Beatrix Ruf

Former Stedelijk Museum Director Beatrix Ruf Claims She Resigned over a “Misunderstanding”

Beatrix Ruf, the former director of the Stedelijk Museum in Amsterdam, who resigned from the position after a Dutch newspaper reported that she was running a private art consultancy that brought in considerable sums of money, claims she stepped down from her post over a “misunderstanding,” writes Nina Siegal of the New York Times. Ruf says that the museum’s board approved all of her activities at the Stedelijk, and that reports of a conflict of interest are untrue.
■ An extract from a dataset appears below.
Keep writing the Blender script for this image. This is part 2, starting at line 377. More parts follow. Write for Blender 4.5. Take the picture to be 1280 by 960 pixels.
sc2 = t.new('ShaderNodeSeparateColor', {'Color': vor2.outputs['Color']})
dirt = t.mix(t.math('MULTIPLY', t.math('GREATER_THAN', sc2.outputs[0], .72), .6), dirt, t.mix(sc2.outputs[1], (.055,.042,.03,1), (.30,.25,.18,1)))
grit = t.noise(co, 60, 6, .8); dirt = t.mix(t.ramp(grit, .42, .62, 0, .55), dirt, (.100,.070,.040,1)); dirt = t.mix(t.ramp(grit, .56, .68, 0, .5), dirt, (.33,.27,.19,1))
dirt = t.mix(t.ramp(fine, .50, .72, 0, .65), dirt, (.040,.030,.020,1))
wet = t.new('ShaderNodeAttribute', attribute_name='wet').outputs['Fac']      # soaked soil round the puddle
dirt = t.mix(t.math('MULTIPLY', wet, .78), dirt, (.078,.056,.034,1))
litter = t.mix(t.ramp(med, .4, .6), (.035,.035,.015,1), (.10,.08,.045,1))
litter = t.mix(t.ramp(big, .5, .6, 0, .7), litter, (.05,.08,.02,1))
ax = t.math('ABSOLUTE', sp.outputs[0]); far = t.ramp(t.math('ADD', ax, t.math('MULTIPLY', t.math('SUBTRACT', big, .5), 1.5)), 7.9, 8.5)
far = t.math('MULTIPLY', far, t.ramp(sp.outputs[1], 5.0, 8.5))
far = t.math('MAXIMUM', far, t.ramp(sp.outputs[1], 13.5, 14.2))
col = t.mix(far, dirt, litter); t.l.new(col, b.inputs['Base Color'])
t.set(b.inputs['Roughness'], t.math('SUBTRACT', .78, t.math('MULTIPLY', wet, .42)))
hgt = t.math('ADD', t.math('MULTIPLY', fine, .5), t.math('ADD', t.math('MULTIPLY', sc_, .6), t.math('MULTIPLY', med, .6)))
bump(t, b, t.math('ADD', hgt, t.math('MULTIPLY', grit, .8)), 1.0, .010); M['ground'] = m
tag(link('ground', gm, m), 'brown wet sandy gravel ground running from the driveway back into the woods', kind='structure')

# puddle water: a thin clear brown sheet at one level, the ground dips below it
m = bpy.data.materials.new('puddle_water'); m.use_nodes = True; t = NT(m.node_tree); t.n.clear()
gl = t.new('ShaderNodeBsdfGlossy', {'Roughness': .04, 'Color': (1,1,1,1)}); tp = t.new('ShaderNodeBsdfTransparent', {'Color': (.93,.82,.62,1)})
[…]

She began her directorship there in 2014.

Currentmatters, Ruf’s art advisory business, which she also started in 2014, earned about $1 million, which she claims was a parting bonus from a previous employer, Michael Ringier, the Swiss art collector and publisher, for work that had been completed prior to her time at the Stedelijk. Ringier paid off the bonus in installments during 2015 and 2016. This, of course, raised concerns as to whether her job at a public art institution—for which she was paid about $130,000 annually—would be negatively affected by the interests of her private clientele (people at the helm of prestigious institutions such as the Stedelijk can dramatically alter the market value of artists they choose to work with).

When the Times tried getting a statement from the museum about the situation, Madeleine de Cock Buning, the acting chairwoman of the Stedelijk’s supervisory board, said that two independent investigations have already been launched regarding the matter. She added, “We have decided not to answer questions of the media while the investigations are going on.” 

But Jo Houben, the director of the nonprofit Culture+Entrepreneurship, which set up a code of ethics for arts professionals who work in the Netherlands, said any additional projects that benefit an individual instead of the institution they’re employed by go against the code. “But,” he said, “there’s a big difference if the board allowed her to do that and they knew what was happening. If the supervisory board allowed the director to do something, and it turns out to be not a good choice, then the board may have to resign.”